West Coast-based National Party MP Maureen Pugh's Freedom Camping (Infringement Offences and Other Matters) Amendment Bill was pulled from the ballot on Thursday. Photo / Supplied
West Coast-based National Party MP Maureen Pugh’s Freedom Camping (Infringement Offences and Other Matters) Amendment Bill was pulled from the ballot on Thursday. Photo / Supplied

National’s Foreign Affairs spokesman Gerry Brownlee also had his Autonomous Sanctions Bill drawn, which would allow a New Zealand government to impose sanctions on foreign individuals, entities or regimes responsible for situations of international concern.

“This is a revival of a Government Bill introduced by the National government in 2017, left on the Order Paper by Labour for three years before being dropped in 2020,” Brownlee said.

“Legislation of this kind, also known as Magnitsky-style regimes, exist in Canada, the United Kingdom, the United States and the European Union, and were used in a co-ordinated effort earlier this year to sanction those involved in the Uyghur abuses.

“New Zealand was unable to join this effort, as we do not have the same legal mechanisms, which are also expected to come before the Australian Parliament this year.

“New Zealand has always had a strong independent foreign policy outside of forums like the United Nations, which will always be subject to veto powers.

“We should have the ability to stand with like-minded nations and impose sanctions on actors involved in situations contrary to international law and our values.”

Labour Party MP Tangi Utikere’s Local Government (Pecuniary Interests Register) Amendment Bill was also pulled from the ballot.

It would require local authorities to maintain and publish “a register of pecuniary and other specified interests for members of local authorities, such as directorships, business interests, employment, or property”.

It would also require members of local authorities to disclose gifts and payments they receive.

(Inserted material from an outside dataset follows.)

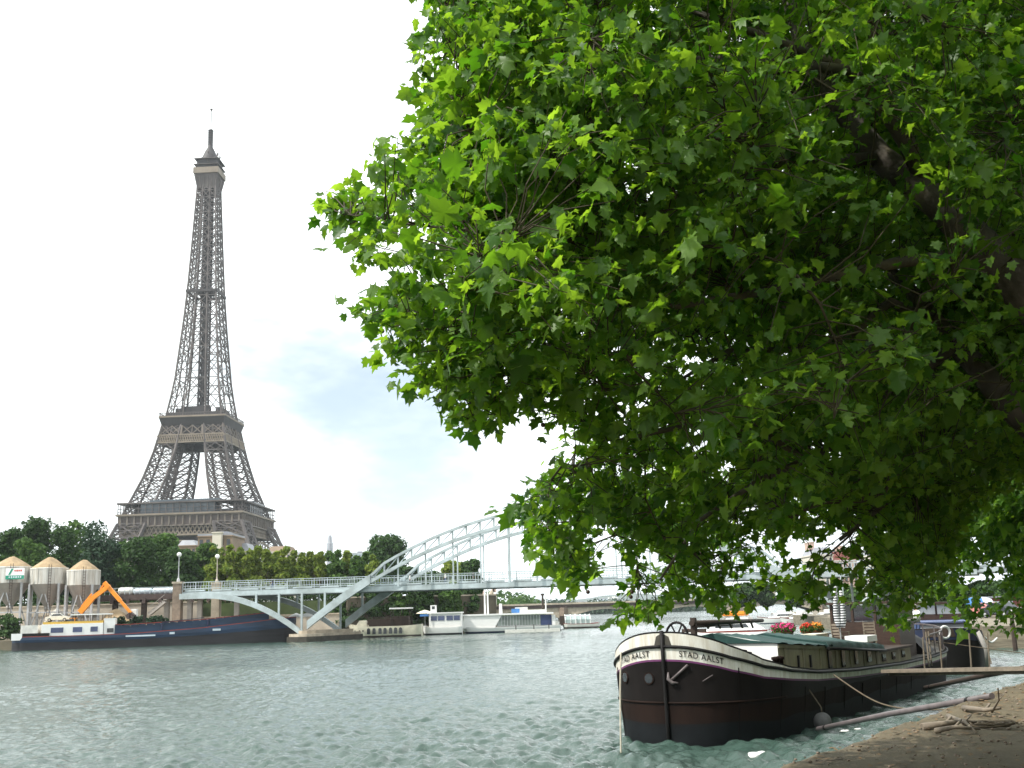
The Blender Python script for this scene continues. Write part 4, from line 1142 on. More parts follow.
    m = MB(); m.box(((X(512) + X(548)) / 2, 0, 3.45), (X(546) - X(512), 3.2, .5)); m.box((X(522), 0, 3.9), (2.2, 2.2, .6)); m.build('roof_hatch', M['white_dirty'], t)
    m = MB(); m.box((X(516), -1.2, 3.6), (1.4, .9, .7)); m.build('blue_cover', M['blue_tarp'], t)
    m = MB(); m.box((X(554), 0, 1.9), (.6, 4.6, 1.7)); m.build('stern_frame', M['white'], t)
    m = MB(); m.box((X(556.5), 0, 1.3), (.8, 4.0, .7)); m.build('stern_rail', M['white_dirty'], t)
    for px, zt_, r, mm, nm in ((485, 7.4, .16, 'white', 'mast'), (488, 7.4, .16, 'white', 'mast'), (501, 4.9, .3, 'white', 'vent'), (544, 6.4, .2, 'wood_dark', 'funnel'), (547, 5.8, .12, 'white', 'mast')):
        m = MB(); m.lathe((X(px), 0, 0), [(r, 3.2), (r * .8, zt_ - .3)] + ([(r * 1.6, zt_ - .3), (r * 1.6, zt_)] if nm == 'funnel' else [(r * .8, zt_)]), 8); m.build(nm, M[mm], t)
    # floating stage in front
    m = MB(); p = V(505, 634, 188); q = V(560, 630.3, 188); m.box(((p.x + q.x) / 2, 188, .28), (q.x - p.x, 1.5, .5)); t2 = thing('landing_stage', 'low white floating landing stage along the cruise boat', 'pontoon', (0, 0, 0)); m.build('float', M['white_dirty'], t2)
    for px in (516, 534, 549):
        m = MB(); x = V(px, 632, 188).x; m.beam((x, 187.4, .5), (x, 187.4, 1.3), .14); m.build('post', M['wood_dark'], t2)
    # glass topped tour boat
    d = 214; p0 = V(562, 628.5, d); p1 = V(600, 627, d); L = p1.x - p0.x; X = lambda px: V(px, 625, d).x - p0.x
    t = thing('tour_boat', 'tour boat with a rounded glass roof beyond the cruise boat', 'boat', (p0.x, d + 2.2, 0))
    m = MB(); loft_hull(m, L, 4.6, .9, .2, .1, .15); m.build('hull', [M['white_dirty'], M['rust_beam'], M['red_rail'], M['concrete']], t)
    m = MB(); prof = [(-2.0, .8), (-2.0, 1.7), (-1.5, 2.35), (0, 2.6), (1.5, 2.35), (2.0, 1.7), (2.0, .8)]
    x0, x1 = X(565), X(591); n = len(prof)
    m.add([(x0, y, z) for y, z in prof] + [(x1, y * .9, .8 + (z - .8) * .95) for y, z in prof], [(i, i + 1, n + i + 1, n + i) for i in range(n - 1)] + [tuple(range(n))[::-1], tuple(range(n, 2 * n))]); g = m.build('glass_canopy', mat('pale greenish glazing', (.34, .42, .41), .15, .3, .8, spec=.6), t)
    m = MB()
    for px in (565.5, 571, 576, 581, 586, 590.5):
        for (y0, z0), (y1, z1) in zip(prof[:-1], prof[1:]): m.beam((X(px), y0 * 1.01, z0), (X(px), y1 * 1.01, z1), .2 if px in (576,) else .12)
    m.build('frame', M['white'], g)
    m = MB(); m.box((X(563.5), 0, 1.5), (1.2, 3.2, 1.8)); m.build('stern_cabin', M['wood_dark'], t)
boats_far()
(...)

Such declarations were currently inconsistent across local authorities.

It is designed to “improve transparency and strengthen public trust and confidence in decision-making of local authorities”.

Given Labour’s parliamentary majority and that the party’s members’ bills need to be approved by caucus before they are submitted, the bill is likely to pass.

Act’s Rural Affairs spokesman Mark Cameron had his Resource Management (Regional Responsibility for Certain Agricultural Matters) Amendment Bill drawn, which would allow regional councils to set environmental standards in each region rather than the Government.

“In recent years farmers have been hammered by regulations put in place by Government that don’t take into account the diverse landscapes across the country,” he said.

“Regional councils are best positioned to understand local conditions, this will allow direct relationship with stakeholders farmers and industry and their regulators.”